[start Raw records]

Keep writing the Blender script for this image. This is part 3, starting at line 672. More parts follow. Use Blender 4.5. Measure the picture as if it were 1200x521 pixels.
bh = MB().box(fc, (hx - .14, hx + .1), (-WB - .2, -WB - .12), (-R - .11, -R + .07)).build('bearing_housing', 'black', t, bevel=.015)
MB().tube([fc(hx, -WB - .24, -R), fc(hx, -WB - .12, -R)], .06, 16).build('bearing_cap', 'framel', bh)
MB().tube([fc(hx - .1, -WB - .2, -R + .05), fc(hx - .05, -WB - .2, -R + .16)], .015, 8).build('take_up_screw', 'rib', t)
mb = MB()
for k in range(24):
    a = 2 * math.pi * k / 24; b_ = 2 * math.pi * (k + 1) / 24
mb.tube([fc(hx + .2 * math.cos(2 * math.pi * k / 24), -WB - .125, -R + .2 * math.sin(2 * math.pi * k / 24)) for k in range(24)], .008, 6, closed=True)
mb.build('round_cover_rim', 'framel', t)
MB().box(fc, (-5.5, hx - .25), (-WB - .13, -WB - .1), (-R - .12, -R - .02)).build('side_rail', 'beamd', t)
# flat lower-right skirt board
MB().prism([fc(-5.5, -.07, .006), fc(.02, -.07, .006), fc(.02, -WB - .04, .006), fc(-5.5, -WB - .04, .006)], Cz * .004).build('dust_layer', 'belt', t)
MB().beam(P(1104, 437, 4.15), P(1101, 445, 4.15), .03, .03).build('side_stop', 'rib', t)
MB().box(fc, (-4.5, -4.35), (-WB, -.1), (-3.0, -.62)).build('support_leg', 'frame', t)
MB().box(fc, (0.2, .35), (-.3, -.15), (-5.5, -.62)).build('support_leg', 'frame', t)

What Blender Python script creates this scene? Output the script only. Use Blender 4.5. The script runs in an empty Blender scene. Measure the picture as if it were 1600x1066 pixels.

[end Raw records]

#### What the task asks
Copy all lines from the material that contain "Measure".

#### Finished answer
Keep writing the Blender script for this image. This is part 3, starting at line 672. More parts follow. Use Blender 4.5. Measure the picture as if it were 1200x521 pixels.
What Blender Python script creates this scene? Output the script only. Use Blender 4.5. The script runs in an empty Blender scene. Measure the picture as if it were 1600x1066 pixels.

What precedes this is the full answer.